>> Begin STORED RECORDS

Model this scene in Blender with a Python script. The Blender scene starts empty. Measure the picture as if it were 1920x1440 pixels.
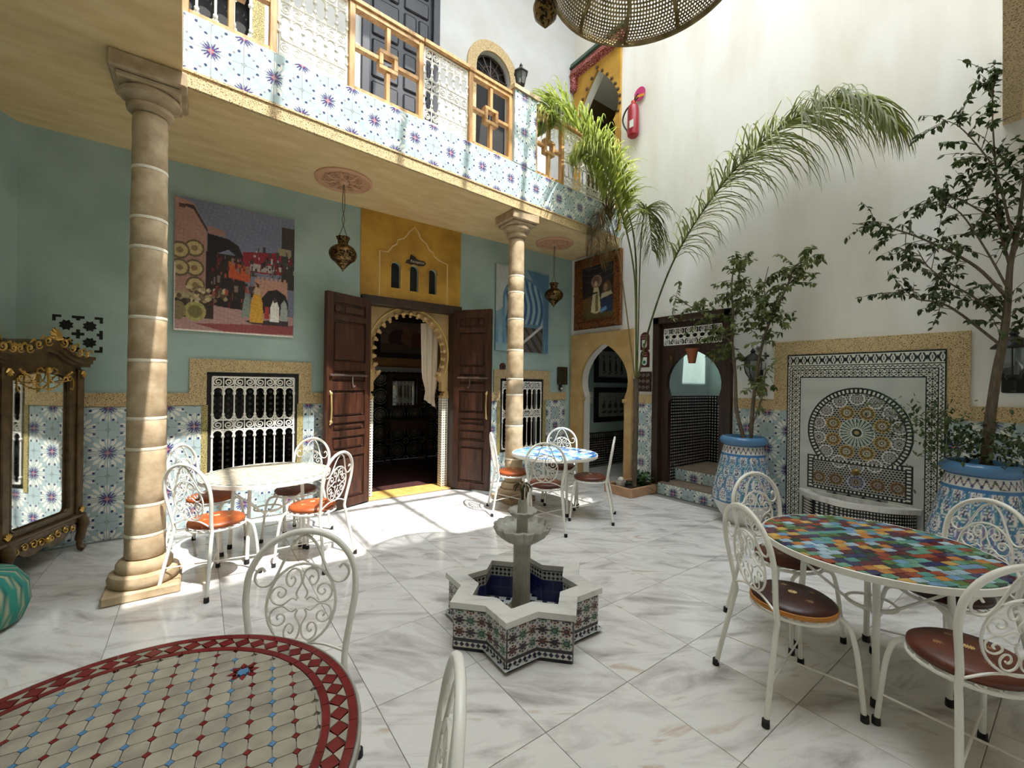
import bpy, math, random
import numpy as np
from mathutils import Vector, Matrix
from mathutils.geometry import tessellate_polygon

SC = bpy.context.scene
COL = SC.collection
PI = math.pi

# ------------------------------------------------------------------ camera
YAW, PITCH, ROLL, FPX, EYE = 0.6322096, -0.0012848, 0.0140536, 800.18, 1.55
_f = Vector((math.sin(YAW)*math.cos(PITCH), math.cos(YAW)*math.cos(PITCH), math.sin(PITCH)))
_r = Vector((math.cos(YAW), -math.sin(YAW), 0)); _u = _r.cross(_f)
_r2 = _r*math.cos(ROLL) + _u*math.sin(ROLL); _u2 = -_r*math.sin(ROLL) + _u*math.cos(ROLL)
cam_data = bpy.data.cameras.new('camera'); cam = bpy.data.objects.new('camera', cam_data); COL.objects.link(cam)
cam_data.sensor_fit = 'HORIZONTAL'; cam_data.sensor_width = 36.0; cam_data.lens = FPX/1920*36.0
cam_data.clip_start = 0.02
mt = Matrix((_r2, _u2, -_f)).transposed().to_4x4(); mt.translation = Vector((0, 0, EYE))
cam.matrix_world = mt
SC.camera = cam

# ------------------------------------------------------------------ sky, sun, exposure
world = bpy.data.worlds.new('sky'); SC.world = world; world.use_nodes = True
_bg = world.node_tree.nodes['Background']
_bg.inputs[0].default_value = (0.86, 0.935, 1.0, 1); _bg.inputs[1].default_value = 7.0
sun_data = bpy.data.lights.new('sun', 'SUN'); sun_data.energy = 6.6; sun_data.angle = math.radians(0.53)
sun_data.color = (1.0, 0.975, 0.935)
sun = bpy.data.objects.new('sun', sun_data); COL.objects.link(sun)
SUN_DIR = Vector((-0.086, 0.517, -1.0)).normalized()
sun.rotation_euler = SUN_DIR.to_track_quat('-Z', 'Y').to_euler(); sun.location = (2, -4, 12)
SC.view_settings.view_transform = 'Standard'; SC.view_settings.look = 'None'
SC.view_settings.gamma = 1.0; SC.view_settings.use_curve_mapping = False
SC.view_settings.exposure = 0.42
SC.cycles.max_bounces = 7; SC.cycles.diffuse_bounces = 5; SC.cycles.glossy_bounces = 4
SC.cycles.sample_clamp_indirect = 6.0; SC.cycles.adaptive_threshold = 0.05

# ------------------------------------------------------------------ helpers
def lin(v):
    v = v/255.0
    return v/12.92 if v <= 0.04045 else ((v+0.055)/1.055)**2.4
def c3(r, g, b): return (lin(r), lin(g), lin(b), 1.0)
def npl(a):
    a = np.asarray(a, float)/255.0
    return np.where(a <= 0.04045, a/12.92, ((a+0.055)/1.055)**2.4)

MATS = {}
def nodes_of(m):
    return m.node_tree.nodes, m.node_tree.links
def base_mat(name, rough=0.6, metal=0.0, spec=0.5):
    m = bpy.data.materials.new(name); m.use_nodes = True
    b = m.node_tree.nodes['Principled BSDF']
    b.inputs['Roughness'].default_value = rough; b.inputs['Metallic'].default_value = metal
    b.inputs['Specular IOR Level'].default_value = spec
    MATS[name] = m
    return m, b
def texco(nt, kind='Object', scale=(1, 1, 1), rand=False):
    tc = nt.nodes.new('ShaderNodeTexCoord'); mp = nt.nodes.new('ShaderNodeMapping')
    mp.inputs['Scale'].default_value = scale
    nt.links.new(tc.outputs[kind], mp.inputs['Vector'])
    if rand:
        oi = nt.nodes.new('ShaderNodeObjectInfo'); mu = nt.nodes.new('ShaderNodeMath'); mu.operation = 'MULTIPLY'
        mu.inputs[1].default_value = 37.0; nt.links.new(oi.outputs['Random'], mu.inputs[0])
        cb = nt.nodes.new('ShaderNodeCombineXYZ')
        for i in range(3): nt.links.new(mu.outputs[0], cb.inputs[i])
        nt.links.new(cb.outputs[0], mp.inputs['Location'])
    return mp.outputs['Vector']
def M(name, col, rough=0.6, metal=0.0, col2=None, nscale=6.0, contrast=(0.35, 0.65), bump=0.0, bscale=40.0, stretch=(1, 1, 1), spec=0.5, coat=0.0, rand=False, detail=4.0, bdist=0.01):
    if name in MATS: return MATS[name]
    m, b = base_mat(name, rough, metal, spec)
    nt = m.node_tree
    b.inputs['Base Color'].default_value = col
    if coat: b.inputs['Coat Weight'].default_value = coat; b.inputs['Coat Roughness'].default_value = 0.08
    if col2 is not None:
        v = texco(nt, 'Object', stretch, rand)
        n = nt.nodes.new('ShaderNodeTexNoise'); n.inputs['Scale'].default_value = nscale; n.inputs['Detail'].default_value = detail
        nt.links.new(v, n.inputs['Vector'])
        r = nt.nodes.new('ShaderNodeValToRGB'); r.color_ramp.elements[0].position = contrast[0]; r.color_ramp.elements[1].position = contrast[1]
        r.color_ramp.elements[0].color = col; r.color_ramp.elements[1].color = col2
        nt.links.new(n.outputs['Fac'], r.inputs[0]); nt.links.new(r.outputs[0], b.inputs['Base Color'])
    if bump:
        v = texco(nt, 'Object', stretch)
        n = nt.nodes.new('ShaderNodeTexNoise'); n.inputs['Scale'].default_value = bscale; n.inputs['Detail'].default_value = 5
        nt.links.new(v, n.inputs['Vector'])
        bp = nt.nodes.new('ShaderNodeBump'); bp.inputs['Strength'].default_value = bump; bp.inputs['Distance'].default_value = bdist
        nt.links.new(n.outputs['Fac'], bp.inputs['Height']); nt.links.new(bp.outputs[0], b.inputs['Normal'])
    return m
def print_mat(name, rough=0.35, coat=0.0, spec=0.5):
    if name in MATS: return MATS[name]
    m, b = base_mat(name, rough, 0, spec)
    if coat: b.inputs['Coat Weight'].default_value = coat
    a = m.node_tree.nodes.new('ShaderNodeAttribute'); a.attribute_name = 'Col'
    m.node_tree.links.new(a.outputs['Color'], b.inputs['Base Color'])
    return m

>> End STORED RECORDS
>> Begin STORED RECORDS

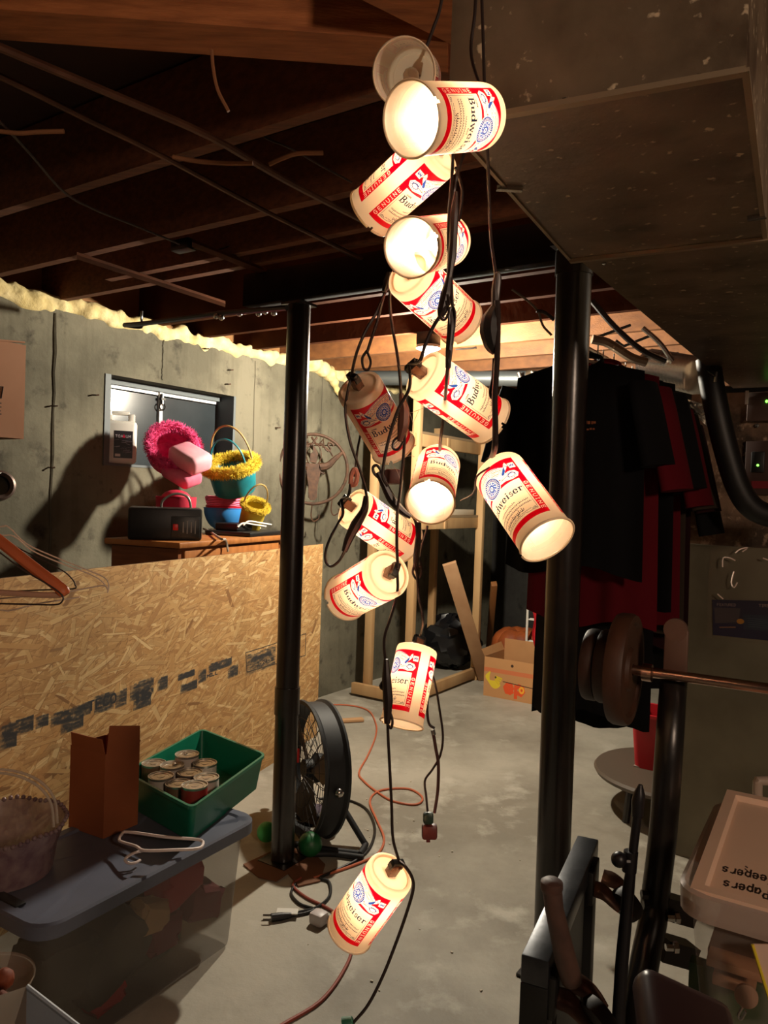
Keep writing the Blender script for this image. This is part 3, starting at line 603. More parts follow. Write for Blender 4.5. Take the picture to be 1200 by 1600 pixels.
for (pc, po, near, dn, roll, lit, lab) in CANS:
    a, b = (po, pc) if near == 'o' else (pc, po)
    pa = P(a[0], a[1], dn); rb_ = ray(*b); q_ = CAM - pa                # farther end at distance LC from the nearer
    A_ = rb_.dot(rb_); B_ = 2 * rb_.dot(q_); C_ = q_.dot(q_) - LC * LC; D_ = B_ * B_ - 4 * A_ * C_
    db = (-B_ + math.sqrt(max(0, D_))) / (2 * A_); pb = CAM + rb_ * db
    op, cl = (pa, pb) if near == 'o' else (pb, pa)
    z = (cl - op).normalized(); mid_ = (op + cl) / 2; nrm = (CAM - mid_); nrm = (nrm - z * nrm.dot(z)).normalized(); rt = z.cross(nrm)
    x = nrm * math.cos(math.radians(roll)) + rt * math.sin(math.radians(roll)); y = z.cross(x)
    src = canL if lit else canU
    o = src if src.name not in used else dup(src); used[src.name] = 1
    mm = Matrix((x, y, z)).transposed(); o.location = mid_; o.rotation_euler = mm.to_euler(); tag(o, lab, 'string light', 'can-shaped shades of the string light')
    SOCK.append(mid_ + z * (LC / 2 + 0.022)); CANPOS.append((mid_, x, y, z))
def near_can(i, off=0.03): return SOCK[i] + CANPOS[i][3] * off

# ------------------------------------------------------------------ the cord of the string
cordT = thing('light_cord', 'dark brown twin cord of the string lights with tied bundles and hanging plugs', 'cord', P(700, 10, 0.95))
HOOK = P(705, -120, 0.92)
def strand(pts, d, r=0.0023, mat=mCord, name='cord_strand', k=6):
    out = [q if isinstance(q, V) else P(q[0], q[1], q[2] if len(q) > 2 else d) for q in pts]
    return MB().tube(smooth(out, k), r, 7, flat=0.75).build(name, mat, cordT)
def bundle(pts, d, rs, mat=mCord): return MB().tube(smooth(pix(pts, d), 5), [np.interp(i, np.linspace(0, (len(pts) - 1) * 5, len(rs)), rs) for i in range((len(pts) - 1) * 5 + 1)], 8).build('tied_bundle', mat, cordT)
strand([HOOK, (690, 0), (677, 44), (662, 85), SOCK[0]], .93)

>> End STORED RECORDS
>> Begin STORED RECORDS

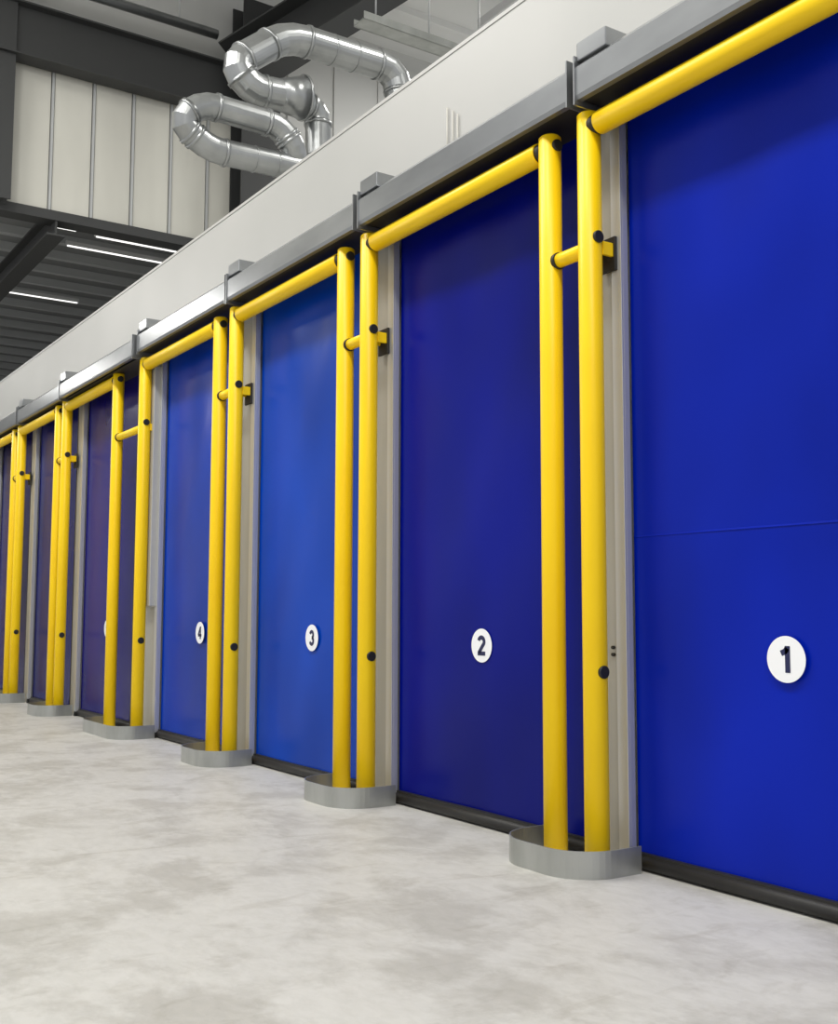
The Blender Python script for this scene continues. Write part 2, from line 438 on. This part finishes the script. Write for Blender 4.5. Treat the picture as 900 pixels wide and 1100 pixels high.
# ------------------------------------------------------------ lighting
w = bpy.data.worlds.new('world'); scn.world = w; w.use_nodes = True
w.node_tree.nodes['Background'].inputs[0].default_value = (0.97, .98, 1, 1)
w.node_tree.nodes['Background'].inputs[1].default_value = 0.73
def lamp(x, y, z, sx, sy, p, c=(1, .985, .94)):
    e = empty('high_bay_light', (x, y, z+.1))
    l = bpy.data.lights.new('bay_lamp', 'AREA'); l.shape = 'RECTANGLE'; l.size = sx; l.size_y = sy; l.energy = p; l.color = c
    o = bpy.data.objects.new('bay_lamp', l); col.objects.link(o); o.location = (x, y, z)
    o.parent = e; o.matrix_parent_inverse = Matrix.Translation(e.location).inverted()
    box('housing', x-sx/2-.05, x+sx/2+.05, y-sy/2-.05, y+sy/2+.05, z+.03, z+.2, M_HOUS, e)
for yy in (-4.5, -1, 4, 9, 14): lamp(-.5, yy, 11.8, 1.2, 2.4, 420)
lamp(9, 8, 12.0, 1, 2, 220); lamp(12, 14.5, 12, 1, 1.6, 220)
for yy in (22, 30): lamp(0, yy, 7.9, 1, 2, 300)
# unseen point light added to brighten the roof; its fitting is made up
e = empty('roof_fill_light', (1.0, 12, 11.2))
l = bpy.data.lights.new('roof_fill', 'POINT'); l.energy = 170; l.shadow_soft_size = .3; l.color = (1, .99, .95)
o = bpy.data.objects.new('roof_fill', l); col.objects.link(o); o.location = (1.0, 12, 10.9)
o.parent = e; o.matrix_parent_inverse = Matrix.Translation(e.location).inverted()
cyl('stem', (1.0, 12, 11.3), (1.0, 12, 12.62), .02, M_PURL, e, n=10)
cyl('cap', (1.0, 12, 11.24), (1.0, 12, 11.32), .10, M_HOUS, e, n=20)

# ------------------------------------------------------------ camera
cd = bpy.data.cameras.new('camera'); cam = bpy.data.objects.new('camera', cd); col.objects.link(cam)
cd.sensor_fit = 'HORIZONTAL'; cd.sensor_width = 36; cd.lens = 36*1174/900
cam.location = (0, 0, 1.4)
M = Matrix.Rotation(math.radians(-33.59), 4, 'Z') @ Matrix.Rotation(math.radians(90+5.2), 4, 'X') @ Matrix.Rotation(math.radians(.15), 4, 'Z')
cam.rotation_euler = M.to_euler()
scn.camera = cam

>> End STORED RECORDS

Of the lines above, extract only those from the line with "Keep writing the" to the line with "def near_can(i, off=0.03): return", both included, exactly as written.

Keep writing the Blender script for this image. This is part 3, starting at line 603. More parts follow. Write for Blender 4.5. Take the picture to be 1200 by 1600 pixels.
for (pc, po, near, dn, roll, lit, lab) in CANS:
    a, b = (po, pc) if near == 'o' else (pc, po)
    pa = P(a[0], a[1], dn); rb_ = ray(*b); q_ = CAM - pa                # farther end at distance LC from the nearer
    A_ = rb_.dot(rb_); B_ = 2 * rb_.dot(q_); C_ = q_.dot(q_) - LC * LC; D_ = B_ * B_ - 4 * A_ * C_
    db = (-B_ + math.sqrt(max(0, D_))) / (2 * A_); pb = CAM + rb_ * db
    op, cl = (pa, pb) if near == 'o' else (pb, pa)
    z = (cl - op).normalized(); mid_ = (op + cl) / 2; nrm = (CAM - mid_); nrm = (nrm - z * nrm.dot(z)).normalized(); rt = z.cross(nrm)
    x = nrm * math.cos(math.radians(roll)) + rt * math.sin(math.radians(roll)); y = z.cross(x)
    src = canL if lit else canU
    o = src if src.name not in used else dup(src); used[src.name] = 1
    mm = Matrix((x, y, z)).transposed(); o.location = mid_; o.rotation_euler = mm.to_euler(); tag(o, lab, 'string light', 'can-shaped shades of the string light')
    SOCK.append(mid_ + z * (LC / 2 + 0.022)); CANPOS.append((mid_, x, y, z))
def near_can(i, off=0.03): return SOCK[i] + CANPOS[i][3] * off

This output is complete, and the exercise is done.